At the Open Democracy website, Tony Curzon is equally certain about events. Mark Thompson was caught "in flagrante" - and the BBC's main concern, he argues, is that the DG was caught in the act.

But it's the Daily Telegraph that, in more considered logic and language, puts its finger on the issue at stake:

"The director-general of the BBC has been accused of risking the corporation's editorial independence after it emerged that he attended a private Downing Street meeting to discuss coverage of Government spending cuts."

In other words - and you can tell this by the use of that journalistic weasel word "risking" ... meaning "this is what I really want to say but I don't want to be seen actually saying it" - this is one of those stories where the facts of the case are (apparently) less important than appearance, than impression. And, as is so often the case, the facts are what you make of them.

Is it really a surprise, for example, to learn that David Cameron's press chief, Andy Coulson, had lunch with the BBC Head of News, Helen Boaden, and that the subject of spending review coverage came up? Or that Mr Coulson would press for more 'context'?

Was the BBC DG "hauled in" to Number 10? Was he, as the Sun told us, "quizzed" on planned coverage of the review? Was it an "unusual" meeting? Have DGs routinely done this sort of thing; this sort of thing being, according to the BBC, a meeting which:

"discussed the possible participation of ministers in programmes about the spending review".

Now, I have no special knowledge or insight here - but certainly when I was running Today or World at One it wasn't that unusual to recruit senior executives to put in a good word when you were trying to fix big interviews.

And it's easy to see that with a huge, high-profile season on the horizon - and the spending review season will run across all of the BBC's national and regional programming as well as the News website - a bit of shoulder work from the chaps at the top is no bad thing.

Nor would you expect an Editor in Chief to go into such a meeting unbriefed - and you would expect that briefing to include issues you know the government to be sensitive about.

But of course no meeting between the BBC DG and the PM's head of strategy can ever be that simple - especially against the background of public sector austerity and the future of the BBC itself. For that reason if no other, the public will make of this meeting what they will, almost certainly based more on impressions and prejudice than on any facts.

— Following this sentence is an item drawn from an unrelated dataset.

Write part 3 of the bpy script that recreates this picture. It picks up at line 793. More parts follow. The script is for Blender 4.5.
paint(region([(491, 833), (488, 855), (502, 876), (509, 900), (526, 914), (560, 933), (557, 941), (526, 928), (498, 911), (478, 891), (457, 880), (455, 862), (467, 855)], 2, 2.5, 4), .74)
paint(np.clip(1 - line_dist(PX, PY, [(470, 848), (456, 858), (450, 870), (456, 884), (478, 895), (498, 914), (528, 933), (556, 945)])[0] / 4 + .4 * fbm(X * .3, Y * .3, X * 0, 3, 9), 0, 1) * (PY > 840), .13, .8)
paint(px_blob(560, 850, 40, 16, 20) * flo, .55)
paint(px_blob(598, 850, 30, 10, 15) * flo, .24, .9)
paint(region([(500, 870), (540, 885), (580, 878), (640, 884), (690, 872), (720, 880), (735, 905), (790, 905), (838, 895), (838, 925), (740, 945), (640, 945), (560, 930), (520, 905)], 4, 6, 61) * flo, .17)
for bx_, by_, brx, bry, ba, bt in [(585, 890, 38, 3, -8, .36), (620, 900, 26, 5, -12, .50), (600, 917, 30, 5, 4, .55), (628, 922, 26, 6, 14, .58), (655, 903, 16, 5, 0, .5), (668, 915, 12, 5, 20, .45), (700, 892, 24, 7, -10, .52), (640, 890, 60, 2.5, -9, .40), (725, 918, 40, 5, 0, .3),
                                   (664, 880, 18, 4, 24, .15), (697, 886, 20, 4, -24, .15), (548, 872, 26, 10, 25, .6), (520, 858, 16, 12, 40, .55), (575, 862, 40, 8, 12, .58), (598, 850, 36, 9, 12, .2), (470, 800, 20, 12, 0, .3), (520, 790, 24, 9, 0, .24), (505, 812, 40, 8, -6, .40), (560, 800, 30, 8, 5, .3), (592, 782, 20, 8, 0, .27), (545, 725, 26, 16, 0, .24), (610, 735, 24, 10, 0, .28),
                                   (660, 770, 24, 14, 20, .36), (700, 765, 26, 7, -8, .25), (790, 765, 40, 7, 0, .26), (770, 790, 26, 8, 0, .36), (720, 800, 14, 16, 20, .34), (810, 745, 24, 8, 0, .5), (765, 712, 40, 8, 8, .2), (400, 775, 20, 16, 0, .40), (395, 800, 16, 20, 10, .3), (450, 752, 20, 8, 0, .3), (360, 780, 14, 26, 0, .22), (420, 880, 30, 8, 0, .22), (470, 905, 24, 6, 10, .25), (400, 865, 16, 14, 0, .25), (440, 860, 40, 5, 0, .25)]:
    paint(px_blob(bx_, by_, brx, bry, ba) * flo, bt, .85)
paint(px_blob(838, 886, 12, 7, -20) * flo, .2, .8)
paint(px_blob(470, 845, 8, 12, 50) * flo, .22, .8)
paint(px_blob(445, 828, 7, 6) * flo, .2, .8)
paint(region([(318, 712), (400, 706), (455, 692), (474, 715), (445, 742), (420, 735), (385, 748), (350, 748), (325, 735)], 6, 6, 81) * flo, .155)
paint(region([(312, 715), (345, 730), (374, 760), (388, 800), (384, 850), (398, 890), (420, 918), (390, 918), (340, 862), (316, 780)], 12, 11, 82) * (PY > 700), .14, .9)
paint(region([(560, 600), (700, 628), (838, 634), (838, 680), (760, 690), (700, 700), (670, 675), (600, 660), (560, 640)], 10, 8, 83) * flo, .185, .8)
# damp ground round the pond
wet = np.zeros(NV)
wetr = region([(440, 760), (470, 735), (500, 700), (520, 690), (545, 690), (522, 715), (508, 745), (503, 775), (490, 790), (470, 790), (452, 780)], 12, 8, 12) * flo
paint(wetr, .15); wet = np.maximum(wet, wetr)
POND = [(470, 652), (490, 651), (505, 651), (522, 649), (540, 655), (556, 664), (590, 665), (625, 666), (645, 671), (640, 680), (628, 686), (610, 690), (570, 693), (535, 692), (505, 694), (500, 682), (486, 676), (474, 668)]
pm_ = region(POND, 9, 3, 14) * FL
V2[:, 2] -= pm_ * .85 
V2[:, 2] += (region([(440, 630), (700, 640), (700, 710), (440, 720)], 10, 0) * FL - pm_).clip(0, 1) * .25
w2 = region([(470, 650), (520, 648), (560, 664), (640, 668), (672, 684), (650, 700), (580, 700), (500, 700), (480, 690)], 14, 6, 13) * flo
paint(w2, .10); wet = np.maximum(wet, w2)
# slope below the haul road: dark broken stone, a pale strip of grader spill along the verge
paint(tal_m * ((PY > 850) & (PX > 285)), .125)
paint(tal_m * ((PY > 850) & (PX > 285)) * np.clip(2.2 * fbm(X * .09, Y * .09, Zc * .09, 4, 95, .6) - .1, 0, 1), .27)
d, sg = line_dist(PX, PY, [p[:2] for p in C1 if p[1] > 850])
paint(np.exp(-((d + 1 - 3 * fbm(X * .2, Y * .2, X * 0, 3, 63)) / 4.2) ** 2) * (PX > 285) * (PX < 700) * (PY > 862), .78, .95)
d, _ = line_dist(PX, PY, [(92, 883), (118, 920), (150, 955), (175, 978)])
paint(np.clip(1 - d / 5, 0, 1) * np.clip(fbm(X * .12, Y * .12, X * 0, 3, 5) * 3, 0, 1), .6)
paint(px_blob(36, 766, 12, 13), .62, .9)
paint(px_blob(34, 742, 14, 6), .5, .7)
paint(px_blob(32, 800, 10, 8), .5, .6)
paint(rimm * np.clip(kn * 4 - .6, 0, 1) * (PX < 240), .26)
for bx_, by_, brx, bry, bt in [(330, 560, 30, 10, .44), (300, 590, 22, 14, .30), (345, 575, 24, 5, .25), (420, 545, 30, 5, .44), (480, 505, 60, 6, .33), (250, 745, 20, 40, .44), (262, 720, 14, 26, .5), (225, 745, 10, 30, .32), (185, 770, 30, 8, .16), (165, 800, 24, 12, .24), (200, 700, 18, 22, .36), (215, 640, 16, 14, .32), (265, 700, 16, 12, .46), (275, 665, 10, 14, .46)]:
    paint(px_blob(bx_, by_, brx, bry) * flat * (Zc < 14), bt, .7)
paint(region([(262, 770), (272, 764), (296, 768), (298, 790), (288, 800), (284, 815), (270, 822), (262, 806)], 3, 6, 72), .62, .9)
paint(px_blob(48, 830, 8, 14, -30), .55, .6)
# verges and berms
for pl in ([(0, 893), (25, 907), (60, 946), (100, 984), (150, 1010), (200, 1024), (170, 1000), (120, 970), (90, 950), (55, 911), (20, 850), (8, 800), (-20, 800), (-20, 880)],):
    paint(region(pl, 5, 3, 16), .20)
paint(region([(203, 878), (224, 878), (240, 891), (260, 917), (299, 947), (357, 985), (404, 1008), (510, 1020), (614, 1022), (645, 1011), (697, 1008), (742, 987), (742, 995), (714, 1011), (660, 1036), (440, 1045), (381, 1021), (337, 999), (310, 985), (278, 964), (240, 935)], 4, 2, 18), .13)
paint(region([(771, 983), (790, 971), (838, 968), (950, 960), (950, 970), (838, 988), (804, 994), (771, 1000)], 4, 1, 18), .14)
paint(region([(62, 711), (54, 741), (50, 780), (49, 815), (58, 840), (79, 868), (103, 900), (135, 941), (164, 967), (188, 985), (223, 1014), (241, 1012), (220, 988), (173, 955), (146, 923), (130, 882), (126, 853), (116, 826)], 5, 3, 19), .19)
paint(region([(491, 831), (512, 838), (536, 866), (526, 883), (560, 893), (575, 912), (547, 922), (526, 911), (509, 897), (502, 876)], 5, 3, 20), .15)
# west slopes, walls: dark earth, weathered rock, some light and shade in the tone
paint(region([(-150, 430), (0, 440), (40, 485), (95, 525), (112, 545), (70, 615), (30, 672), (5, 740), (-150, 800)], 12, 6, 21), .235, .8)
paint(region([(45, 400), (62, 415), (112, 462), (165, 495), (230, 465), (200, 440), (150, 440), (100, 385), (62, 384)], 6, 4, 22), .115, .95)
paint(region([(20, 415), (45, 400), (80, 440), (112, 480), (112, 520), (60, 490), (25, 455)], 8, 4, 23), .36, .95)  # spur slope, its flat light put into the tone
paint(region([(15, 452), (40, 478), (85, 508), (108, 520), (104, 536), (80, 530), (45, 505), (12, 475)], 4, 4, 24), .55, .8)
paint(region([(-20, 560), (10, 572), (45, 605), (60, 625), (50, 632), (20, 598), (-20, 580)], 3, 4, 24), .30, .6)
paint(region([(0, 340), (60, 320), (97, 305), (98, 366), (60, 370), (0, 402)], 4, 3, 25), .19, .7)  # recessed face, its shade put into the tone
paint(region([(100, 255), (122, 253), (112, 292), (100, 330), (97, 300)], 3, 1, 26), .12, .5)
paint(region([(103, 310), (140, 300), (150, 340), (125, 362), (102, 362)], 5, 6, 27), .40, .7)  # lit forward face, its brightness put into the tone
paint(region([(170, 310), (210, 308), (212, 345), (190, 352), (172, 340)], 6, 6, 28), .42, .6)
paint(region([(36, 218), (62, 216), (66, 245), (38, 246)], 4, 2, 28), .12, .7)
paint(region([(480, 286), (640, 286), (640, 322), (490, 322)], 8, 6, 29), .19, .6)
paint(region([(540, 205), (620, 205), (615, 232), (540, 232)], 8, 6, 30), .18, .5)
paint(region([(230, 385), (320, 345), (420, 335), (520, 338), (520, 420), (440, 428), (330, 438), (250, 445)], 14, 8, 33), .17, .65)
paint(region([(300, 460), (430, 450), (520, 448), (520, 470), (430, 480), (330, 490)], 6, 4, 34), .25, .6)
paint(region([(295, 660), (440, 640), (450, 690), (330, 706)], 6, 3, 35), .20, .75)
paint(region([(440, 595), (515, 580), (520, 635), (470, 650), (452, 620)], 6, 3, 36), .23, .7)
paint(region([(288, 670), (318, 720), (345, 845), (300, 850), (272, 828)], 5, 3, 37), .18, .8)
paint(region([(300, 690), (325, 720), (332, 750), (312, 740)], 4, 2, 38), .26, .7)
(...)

As we all know, we judge ourselves - all of us - by our intentions; others by our perceptions of their actions.

And so it is that, as a former BBC programme editor, I'm certain that the teams putting together the spending review season will do it impartially and independently. And that, while those teams and their editors will listen both to No10 and to all other political parties and voices, any decisions they make will be their own.

The questions is, does press coverage of this kind make it even harder for them to persuade both those who love the BBC and those who hate it that that's the case?